The real question is not whether the Syrian regime will fall – which it will – but what happens next. The real danger is that the collapse of the government will not so much end the civil war as begin a fresh and potentially bloodier phase. After all, the political end of a regime comes when it is no longer able to substantially assert control over territory. As the resistance in Iraq recently demonstrated, this does not necessarily coincide with military defeat. The Alawi dominated sections of the military and loyalist militias are in themselves a formidable fighting force. Given the historical marginalization faced by Syria’s Alawis and the blood on the Syrian military’s hands, they will be unwilling to lay down their weapons. Iraq, as much as Bangladesh and Bosnia, also showed that the power vacuum left by an imploding state in a multi-ethnic society creates a strong impetus towards a vicious communal politics. Something akin to this is already taking place. The regular massacres occurring in the Syrian countryside and the outskirts of its cities – not all of them committed by the regime – are potential preludes to an uglier ethnic cleansing. After more than four decades of minority rule in a police state, this trend could well accelerate with the demise of Syrian state control. None of this is inevitable, but the killing in Syria may have already gone on too long. Each day of fighting further closes the narrow window of opportunity for a resolution or indeed, to keep Syria together as a united polity.
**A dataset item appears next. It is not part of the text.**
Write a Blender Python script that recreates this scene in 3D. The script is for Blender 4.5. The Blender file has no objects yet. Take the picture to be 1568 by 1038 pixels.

Syria’s misfortune is compounded by the fact that it is a geopolitical pivot. The proxy battle raging there between regional and imperial powers, including Iran and Russia on the one hand, and Saudi Arabia, Turkey and the US on the other, will only intensify once the al-Assad regime falls. This competition has the potential to swallow Lebanon, and to reignite the flames of sectarian violence in an Iraq already under a very fragile communal truce. A stable transition in Syria then requires not just agreement between the belligerents on the ground, but between their powerful proxies. Whatever happens to al-Assad, a widening gulf separates Syrians from each other, and from taking control of their own political destiny.